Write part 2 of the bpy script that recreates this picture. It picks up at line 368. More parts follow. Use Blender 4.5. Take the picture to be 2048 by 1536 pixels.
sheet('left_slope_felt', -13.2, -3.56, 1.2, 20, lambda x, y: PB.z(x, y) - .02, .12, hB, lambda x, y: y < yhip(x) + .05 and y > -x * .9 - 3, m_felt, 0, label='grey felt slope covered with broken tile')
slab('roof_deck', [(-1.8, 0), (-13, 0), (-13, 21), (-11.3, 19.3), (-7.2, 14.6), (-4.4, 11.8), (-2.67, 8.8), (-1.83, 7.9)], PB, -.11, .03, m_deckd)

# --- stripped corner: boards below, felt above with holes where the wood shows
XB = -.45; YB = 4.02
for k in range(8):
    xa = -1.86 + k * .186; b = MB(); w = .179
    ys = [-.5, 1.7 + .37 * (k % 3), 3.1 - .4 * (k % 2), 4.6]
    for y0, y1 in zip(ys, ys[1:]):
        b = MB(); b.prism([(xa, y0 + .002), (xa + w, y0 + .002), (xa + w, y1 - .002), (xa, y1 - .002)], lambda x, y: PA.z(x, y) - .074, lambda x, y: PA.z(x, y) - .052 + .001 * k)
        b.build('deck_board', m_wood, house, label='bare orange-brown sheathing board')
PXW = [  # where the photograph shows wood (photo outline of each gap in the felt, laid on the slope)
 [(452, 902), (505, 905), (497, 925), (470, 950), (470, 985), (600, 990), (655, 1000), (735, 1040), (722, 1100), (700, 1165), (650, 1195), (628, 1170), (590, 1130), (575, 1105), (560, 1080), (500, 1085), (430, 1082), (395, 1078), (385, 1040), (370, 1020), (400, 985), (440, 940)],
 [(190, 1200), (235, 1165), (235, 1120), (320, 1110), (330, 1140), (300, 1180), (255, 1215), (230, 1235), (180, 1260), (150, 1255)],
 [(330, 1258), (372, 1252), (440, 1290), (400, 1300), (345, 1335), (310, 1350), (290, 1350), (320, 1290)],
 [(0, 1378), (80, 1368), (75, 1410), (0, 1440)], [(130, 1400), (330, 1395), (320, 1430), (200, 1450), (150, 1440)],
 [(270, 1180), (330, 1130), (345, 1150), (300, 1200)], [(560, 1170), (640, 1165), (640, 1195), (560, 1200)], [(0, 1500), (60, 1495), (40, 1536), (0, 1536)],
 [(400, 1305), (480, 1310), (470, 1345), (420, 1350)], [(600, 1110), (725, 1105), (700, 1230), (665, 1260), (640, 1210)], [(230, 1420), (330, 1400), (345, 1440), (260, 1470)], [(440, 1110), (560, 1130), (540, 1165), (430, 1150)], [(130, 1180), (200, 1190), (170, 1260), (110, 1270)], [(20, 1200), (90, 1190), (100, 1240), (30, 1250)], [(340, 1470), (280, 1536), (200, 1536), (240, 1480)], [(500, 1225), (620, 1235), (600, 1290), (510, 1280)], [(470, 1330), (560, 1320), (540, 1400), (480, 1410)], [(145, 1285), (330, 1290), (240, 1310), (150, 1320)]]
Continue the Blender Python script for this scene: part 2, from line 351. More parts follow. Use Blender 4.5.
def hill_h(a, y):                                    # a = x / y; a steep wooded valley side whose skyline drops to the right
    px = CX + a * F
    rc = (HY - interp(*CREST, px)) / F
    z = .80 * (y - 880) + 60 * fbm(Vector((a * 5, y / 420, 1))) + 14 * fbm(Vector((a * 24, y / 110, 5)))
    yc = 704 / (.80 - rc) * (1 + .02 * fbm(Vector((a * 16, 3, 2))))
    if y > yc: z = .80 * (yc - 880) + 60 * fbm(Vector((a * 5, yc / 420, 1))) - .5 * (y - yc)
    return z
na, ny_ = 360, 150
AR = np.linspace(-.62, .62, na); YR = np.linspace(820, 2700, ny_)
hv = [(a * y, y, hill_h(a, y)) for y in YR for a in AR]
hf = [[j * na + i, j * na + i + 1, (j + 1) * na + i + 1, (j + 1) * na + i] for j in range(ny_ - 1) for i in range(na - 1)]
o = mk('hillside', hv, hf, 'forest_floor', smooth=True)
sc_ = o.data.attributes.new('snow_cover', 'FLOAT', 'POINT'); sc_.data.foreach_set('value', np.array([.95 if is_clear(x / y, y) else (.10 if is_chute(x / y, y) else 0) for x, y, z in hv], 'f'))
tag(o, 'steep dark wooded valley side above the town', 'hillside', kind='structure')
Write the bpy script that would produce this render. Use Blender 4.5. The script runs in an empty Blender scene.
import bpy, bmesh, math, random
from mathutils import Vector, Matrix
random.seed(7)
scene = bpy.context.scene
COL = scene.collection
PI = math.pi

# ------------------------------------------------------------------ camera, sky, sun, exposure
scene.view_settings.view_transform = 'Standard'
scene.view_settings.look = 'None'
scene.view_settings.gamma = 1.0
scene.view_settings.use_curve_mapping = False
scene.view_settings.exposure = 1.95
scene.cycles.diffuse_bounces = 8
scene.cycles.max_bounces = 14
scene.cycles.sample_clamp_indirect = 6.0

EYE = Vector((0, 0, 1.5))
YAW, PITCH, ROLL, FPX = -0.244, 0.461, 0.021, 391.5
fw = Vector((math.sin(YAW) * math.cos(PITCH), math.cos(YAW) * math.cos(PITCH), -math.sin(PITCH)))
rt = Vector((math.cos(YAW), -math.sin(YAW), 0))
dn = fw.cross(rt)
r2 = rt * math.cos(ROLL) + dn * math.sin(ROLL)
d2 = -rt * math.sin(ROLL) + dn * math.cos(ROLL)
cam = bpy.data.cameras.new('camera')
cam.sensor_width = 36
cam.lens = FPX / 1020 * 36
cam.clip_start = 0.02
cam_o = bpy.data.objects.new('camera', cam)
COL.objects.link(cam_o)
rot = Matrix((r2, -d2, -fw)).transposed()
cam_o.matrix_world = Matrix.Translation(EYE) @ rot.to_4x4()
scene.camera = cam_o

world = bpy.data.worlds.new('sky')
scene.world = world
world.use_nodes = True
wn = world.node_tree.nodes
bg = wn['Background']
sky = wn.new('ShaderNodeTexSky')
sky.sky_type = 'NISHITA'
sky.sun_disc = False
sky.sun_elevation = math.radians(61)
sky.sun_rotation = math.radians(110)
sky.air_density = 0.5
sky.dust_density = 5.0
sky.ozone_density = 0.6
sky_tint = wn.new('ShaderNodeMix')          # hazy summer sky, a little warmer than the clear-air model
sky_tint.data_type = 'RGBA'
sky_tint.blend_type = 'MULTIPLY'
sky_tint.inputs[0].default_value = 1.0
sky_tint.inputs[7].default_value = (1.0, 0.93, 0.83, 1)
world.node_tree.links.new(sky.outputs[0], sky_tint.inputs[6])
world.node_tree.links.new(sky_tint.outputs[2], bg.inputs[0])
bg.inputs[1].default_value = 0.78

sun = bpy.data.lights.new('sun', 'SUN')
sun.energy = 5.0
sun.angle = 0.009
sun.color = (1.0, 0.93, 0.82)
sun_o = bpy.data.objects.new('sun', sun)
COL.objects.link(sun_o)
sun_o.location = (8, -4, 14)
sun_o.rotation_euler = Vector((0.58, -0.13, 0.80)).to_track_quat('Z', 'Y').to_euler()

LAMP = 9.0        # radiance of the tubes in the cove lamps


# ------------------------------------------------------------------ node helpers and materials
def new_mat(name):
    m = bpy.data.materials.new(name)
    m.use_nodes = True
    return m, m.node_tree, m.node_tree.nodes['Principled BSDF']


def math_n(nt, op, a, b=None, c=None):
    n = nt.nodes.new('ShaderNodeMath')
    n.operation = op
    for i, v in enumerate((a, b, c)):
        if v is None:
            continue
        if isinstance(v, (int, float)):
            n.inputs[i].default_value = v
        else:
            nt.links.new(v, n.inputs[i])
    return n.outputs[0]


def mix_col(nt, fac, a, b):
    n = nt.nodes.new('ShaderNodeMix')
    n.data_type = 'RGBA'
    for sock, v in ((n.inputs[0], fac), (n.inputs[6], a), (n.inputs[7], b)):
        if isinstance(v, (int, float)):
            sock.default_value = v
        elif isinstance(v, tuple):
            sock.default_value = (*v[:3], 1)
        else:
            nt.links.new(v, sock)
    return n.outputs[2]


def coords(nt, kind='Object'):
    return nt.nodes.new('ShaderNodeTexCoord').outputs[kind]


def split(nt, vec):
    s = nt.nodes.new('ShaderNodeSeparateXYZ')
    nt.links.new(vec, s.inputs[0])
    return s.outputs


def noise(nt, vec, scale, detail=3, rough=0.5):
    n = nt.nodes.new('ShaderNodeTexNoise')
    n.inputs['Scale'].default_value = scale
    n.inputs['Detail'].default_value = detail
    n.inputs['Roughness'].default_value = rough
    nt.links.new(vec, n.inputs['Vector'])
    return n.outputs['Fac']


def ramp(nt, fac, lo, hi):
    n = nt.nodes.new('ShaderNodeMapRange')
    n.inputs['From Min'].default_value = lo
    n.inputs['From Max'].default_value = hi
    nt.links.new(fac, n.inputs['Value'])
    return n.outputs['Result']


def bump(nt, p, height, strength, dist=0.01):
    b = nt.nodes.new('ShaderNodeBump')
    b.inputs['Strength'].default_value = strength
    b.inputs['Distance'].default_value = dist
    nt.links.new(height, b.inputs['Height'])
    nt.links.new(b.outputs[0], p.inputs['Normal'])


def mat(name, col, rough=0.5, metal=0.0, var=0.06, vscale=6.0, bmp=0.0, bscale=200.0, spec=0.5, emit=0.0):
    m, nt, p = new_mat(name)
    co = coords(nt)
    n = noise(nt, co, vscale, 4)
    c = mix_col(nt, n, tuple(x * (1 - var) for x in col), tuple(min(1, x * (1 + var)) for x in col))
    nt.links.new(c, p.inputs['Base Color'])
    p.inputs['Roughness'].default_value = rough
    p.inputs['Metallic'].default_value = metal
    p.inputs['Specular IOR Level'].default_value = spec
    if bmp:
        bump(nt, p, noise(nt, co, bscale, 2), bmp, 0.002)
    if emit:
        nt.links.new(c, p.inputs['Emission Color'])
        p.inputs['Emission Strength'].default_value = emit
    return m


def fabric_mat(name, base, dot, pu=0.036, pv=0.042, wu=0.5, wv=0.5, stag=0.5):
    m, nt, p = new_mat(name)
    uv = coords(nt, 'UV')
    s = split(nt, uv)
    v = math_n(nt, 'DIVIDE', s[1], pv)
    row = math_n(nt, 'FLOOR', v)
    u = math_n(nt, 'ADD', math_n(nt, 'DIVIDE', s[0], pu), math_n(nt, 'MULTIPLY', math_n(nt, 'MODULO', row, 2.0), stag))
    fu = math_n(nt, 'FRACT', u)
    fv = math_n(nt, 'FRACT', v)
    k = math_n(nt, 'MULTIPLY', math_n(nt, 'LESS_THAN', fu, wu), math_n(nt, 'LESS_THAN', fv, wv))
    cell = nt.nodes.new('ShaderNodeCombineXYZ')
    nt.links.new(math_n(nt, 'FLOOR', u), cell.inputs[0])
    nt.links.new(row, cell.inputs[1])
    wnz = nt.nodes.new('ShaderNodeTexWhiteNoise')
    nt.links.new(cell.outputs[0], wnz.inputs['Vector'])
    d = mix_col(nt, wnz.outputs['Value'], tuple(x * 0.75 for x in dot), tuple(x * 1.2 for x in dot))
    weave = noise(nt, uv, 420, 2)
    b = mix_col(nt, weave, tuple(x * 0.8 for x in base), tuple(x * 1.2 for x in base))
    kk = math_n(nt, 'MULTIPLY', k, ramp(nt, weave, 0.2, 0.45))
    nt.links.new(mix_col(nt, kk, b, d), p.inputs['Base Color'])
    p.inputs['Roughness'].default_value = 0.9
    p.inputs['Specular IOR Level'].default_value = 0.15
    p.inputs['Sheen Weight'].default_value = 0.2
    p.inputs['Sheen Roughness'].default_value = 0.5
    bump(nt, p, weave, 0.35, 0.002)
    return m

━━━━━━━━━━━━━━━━

### Given instruction
Report every line containing the word "Blender" from the listing above.

### Written answer
Write part 2 of the bpy script that recreates this picture. It picks up at line 368. More parts follow. Use Blender 4.5. Take the picture to be 2048 by 1536 pixels.
Continue the Blender Python script for this scene: part 2, from line 351. More parts follow. Use Blender 4.5.
Write the bpy script that would produce this render. Use Blender 4.5. The script runs in an empty Blender scene.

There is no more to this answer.